### Requirements
Return only the lines from the top of the data down to the one that holds "struct('wall_doorway', b, WALLP, 'beige", both included, without any pictures.

### Collected material

— Begin —

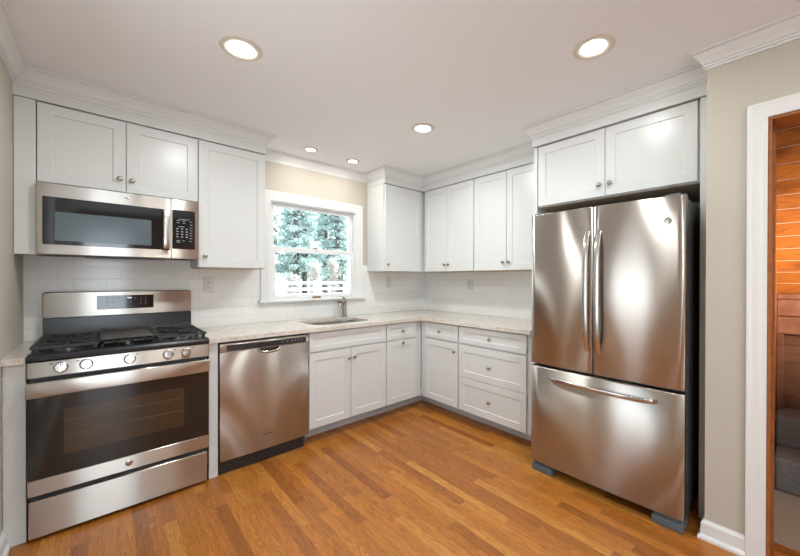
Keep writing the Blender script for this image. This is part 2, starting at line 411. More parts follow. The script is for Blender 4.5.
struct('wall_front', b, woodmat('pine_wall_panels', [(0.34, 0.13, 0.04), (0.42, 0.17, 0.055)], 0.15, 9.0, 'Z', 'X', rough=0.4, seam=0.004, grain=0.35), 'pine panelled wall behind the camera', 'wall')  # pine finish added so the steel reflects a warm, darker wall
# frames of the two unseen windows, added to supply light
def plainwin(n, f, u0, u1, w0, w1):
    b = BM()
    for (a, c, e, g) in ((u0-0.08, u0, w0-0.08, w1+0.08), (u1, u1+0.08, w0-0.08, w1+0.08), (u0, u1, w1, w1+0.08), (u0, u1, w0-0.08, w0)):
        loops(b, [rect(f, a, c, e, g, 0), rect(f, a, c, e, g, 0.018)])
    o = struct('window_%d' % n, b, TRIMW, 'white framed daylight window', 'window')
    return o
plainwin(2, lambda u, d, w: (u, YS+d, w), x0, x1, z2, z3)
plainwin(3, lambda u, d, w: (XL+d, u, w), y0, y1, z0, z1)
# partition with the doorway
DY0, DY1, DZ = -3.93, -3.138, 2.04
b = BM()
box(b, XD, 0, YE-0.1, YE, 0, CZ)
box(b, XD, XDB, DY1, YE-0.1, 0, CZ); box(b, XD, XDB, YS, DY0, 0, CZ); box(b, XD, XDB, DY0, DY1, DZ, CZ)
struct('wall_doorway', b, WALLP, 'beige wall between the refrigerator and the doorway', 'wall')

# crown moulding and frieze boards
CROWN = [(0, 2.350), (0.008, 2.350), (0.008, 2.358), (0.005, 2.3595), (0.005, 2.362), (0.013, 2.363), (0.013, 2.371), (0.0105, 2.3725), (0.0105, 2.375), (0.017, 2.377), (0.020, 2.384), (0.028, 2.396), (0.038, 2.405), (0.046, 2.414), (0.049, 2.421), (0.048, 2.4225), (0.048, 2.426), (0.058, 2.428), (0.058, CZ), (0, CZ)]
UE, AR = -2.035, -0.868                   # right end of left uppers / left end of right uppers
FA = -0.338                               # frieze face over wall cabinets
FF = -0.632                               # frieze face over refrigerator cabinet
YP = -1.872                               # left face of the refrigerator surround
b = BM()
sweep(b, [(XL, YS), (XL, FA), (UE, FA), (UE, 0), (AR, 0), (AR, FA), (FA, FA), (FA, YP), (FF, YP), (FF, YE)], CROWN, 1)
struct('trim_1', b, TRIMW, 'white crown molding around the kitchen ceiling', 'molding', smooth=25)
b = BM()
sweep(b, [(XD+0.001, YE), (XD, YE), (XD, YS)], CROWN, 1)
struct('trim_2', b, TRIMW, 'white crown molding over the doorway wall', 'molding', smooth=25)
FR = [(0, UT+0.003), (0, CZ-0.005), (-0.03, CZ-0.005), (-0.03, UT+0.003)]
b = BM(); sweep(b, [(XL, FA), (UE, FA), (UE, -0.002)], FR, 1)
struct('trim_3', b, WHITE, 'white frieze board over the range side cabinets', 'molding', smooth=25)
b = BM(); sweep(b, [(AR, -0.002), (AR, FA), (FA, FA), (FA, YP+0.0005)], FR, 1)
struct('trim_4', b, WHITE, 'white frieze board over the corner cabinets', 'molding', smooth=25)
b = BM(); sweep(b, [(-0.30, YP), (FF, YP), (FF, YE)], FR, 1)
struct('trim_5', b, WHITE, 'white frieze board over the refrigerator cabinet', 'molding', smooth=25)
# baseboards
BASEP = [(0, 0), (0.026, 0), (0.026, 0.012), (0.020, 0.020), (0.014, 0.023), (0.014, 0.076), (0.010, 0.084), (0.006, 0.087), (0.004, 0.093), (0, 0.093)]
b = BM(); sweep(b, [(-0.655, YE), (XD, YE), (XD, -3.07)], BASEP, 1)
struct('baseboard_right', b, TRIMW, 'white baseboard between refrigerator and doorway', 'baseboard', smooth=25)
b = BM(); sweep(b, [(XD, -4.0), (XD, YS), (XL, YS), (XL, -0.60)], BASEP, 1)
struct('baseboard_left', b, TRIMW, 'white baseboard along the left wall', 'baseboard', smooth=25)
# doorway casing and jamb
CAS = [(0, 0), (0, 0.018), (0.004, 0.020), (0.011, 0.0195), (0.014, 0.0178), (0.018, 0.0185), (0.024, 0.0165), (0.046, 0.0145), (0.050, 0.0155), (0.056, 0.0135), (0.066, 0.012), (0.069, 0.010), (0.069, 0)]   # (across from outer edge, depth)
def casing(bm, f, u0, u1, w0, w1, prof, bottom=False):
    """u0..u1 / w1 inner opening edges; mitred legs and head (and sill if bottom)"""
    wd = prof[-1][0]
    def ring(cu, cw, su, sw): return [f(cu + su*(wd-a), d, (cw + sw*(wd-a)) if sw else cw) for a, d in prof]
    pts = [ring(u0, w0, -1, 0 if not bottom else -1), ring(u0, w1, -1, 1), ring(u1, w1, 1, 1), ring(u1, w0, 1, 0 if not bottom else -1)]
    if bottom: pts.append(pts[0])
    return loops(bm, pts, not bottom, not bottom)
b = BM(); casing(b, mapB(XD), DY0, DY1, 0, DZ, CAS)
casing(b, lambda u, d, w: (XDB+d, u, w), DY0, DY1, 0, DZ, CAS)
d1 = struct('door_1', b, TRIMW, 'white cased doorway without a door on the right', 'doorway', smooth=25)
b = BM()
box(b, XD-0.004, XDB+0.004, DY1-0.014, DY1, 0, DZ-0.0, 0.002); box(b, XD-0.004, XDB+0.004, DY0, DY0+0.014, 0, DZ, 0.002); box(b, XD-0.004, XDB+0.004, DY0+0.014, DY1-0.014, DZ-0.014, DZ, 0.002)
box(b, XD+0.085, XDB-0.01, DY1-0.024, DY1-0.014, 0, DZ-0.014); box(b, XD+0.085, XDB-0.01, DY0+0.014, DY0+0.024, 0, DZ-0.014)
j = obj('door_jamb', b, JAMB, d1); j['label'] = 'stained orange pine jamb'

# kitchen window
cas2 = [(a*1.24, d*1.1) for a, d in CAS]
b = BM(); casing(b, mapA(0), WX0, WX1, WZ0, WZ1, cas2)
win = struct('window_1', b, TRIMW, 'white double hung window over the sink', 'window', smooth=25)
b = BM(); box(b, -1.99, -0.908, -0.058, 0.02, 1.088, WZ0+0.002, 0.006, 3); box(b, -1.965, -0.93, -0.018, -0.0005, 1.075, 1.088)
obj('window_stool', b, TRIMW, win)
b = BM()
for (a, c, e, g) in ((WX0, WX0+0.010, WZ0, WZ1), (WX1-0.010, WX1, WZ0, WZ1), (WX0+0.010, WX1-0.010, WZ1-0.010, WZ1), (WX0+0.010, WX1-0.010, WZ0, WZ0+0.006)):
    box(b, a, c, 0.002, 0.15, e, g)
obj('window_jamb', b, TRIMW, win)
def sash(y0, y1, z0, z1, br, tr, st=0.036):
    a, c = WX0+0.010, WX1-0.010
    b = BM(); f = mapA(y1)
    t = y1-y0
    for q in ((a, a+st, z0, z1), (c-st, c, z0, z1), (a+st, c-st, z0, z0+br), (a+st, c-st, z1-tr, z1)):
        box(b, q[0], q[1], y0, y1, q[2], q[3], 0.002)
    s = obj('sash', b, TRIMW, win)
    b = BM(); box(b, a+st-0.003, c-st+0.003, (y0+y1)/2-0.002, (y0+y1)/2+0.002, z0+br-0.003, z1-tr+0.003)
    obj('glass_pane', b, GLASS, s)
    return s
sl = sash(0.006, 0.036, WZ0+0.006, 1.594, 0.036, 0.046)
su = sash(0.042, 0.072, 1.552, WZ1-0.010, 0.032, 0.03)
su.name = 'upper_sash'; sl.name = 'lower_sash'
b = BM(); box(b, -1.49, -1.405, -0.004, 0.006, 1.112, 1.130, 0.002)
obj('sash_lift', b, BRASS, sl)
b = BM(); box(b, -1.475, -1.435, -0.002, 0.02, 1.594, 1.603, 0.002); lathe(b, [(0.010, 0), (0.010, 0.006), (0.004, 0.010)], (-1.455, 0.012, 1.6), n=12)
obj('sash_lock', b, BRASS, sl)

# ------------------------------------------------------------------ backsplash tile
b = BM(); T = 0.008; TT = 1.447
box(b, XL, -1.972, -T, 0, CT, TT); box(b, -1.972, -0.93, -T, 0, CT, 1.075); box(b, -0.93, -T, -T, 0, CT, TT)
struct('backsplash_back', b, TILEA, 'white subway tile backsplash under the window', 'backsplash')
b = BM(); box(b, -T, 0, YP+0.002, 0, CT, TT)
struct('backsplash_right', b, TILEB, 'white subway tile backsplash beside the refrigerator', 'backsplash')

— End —

### Exercise output
Keep writing the Blender script for this image. This is part 2, starting at line 411. More parts follow. The script is for Blender 4.5.
struct('wall_front', b, woodmat('pine_wall_panels', [(0.34, 0.13, 0.04), (0.42, 0.17, 0.055)], 0.15, 9.0, 'Z', 'X', rough=0.4, seam=0.004, grain=0.35), 'pine panelled wall behind the camera', 'wall')  # pine finish added so the steel reflects a warm, darker wall
# frames of the two unseen windows, added to supply light
def plainwin(n, f, u0, u1, w0, w1):
    b = BM()
    for (a, c, e, g) in ((u0-0.08, u0, w0-0.08, w1+0.08), (u1, u1+0.08, w0-0.08, w1+0.08), (u0, u1, w1, w1+0.08), (u0, u1, w0-0.08, w0)):
        loops(b, [rect(f, a, c, e, g, 0), rect(f, a, c, e, g, 0.018)])
    o = struct('window_%d' % n, b, TRIMW, 'white framed daylight window', 'window')
    return o
plainwin(2, lambda u, d, w: (u, YS+d, w), x0, x1, z2, z3)
plainwin(3, lambda u, d, w: (XL+d, u, w), y0, y1, z0, z1)
# partition with the doorway
DY0, DY1, DZ = -3.93, -3.138, 2.04
b = BM()
box(b, XD, 0, YE-0.1, YE, 0, CZ)
box(b, XD, XDB, DY1, YE-0.1, 0, CZ); box(b, XD, XDB, YS, DY0, 0, CZ); box(b, XD, XDB, DY0, DY1, DZ, CZ)
struct('wall_doorway', b, WALLP, 'beige wall between the refrigerator and the doorway', 'wall')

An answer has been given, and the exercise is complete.